“O ego passa a existir enquanto a criança cresce. Todos nós fomos crianças e passamos por esse processo. Depois de dois ou três anos de vida a criança domina a linguagem, a capacidade de pensar e de imaginar. Mas essas capacidades, em si mesmas, não são o ego. Elas são adquiridas por um processo de evolução biológica que é parte da ordem natural. Quando juntamos essas capacidades com o instinto de buscar o prazer e evitar a dor, que existe também no animal, temos uma receita para a formação do ego, porque na consciência humana existem não apenas a dor e o prazer físico, mas também a dor e o prazer psicológicos.
(...)
Quando
você trata mal um cachorro, ele volta no dia seguinte abanando o rabo. Ele
esquece os mal tratos e não se sente insultado. Nós, porém, temos a capacidade
não apenas de lembrar, mas também de nutrir esse agravo psicológico dentro de
nós. É isso que traz medo e suspeitas aos nossos relacionamentos. As crianças
também são capazes de se magoar, mas em poucos dias esquecem a mágoa e
rapidamente voltam à velha amizade. À medida que envelhecemos, torna-se cada
vez mais difícil fazer isso. Esse é o início do processo do ego.
Seria
possível não registrar nada psicologicamente? Registrar somente fatos, não
insultos ou bajulações? Não pretendo fazer objeção à memória como um todo,
porque a memória factual e necessária, não cria ilusões nem alimenta o ego.

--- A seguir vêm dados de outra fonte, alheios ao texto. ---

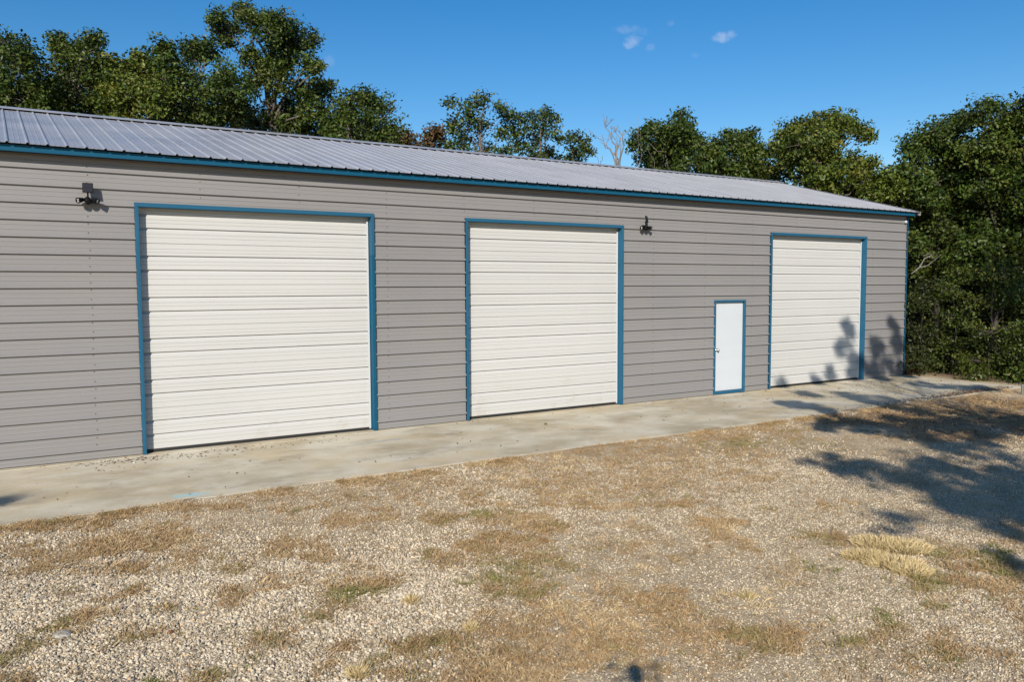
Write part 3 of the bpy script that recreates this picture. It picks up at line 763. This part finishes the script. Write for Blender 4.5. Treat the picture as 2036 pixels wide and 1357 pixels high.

Porém, a memória psicológica interfere na qualidade dos relacionamentos no
momento presente. Uma pessoa que brigou com seu marido ou esposa há dois anos
pode lembrar-se factualmente da briga, mas se não estiver carregando resíduos
psicológicos, em termos de mágoa, a lembrança não afetará seu relacionamento
atual. É a memória do insulto que constitui a memória psicológica, e é isso que
cria dificuldades no relacionamento.”